The Government is projecting a deficit of €95 million, down to 1.7 per cent of GDP in 2013. The reduction is equivalent to 0.5 points over this year’s deficit.

This ensures that government finances will be in line with EU targets to reduce the deficit gradually until a balanced Budget is achieved.

The €10 million shortfall in government revenue from a reduction in the top income tax rate to 32 per cent for those who earn up to €60,000 will be compensated by increases in excise taxes on cigarettes, fuel and cement.

According to the financial estimates presented with the Budget speech, the deficit is projected to reach 0.6 per cent of GDP by 2015.

Mr Fenech said 2012 will close with a deficit of €180 million or 2.3 per cent of GDP.

This represents a reduction over last year’s 2.7 per cent but more than was initially projected when the Budget was delivered.

The Government justified this deviation from projections on the basis of a €25 million subsidy it gave Enemalta halfway through the year to mitigate higher oil prices.

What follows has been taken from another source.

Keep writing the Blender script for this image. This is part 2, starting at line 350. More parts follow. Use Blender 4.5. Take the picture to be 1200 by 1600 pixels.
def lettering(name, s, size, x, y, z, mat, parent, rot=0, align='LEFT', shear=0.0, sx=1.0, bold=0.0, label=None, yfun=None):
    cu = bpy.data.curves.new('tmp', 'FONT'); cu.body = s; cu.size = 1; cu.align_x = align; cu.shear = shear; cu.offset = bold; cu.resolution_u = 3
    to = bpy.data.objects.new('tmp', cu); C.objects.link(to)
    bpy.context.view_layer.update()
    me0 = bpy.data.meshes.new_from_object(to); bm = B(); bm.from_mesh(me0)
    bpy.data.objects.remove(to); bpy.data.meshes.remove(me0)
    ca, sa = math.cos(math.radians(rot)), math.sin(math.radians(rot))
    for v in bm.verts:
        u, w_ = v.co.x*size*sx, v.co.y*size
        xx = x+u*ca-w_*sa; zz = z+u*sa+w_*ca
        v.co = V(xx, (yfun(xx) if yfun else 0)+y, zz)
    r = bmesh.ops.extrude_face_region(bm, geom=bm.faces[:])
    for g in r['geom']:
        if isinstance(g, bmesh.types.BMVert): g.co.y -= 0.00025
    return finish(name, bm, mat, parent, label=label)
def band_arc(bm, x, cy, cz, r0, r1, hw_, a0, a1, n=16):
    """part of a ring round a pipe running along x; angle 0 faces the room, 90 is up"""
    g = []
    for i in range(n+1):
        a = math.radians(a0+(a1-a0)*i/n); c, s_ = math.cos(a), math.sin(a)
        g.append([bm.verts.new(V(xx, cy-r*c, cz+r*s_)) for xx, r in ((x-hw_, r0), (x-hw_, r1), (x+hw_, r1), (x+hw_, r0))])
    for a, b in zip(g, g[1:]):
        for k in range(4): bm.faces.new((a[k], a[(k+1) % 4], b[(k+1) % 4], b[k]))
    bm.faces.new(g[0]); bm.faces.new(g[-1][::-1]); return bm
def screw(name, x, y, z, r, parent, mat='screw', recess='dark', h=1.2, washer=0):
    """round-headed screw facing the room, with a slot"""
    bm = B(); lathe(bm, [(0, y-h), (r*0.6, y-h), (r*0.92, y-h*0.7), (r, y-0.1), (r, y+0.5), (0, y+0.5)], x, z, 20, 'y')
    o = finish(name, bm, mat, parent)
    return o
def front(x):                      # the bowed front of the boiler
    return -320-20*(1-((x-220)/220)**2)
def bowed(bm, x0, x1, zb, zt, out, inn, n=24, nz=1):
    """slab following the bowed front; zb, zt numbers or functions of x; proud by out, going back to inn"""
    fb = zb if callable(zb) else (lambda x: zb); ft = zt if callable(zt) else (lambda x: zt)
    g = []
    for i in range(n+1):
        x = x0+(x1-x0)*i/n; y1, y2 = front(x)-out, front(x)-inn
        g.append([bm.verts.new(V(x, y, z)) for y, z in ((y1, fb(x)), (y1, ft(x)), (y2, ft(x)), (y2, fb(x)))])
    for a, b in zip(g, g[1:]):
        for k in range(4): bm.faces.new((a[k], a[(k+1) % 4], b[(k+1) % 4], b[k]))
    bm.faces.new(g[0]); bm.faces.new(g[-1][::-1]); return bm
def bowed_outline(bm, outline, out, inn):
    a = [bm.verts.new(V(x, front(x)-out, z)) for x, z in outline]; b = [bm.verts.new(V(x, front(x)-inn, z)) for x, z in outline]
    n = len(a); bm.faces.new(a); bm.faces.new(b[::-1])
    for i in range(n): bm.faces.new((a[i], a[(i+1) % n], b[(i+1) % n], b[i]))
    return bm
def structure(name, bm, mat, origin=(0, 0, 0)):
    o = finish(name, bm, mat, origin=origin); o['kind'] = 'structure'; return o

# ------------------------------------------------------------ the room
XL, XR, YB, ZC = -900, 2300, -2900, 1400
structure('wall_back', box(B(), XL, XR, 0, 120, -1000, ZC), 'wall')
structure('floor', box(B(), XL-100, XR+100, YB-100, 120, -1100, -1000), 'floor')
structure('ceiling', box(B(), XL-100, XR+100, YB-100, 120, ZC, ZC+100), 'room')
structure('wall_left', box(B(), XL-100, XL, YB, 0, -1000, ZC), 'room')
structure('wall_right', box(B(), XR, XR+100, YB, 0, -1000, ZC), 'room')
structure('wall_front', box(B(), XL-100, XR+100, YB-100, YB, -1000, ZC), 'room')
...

The subsidy will be retained next year.

A historical trend of the deficit shows the Government has for the past four years overshot its targets but still managed to go below the EU level of three per cent over the past two years.

The economy is expected to grow 1.2 per cent by the end of December, which is above the EU average. Economic growth in the eurozone this year is slated to recede by 0.4 per cent.

Inflation moderated to 2.3 per cent in September, which triggered a weekly statutory wage increase of €4.08. This will start to be paid in January.

Mr Fenech said unemployment reached 6.5 per cent, almost half the eurozone average, reiterating that 20,000 jobs were created since the beginning of this legislature.

This puts Malta on the lowest rungs of unemployment in the EU.

The Government is projecting revenues of €3.1 billion next year and an expenditure of €3.2 billion. Malta will spend €235 million in interest on debt.

Mr Fenech said debt would reach €4.8 billion by the end of this year, rising to 71 per cent of GDP and way above the EU benchmark of 60 per cent. It is forecast to drop slightly to 70 per cent next year and 69 per cent in 2014.

The projections show that debt will drop to 67 per cent in 2015.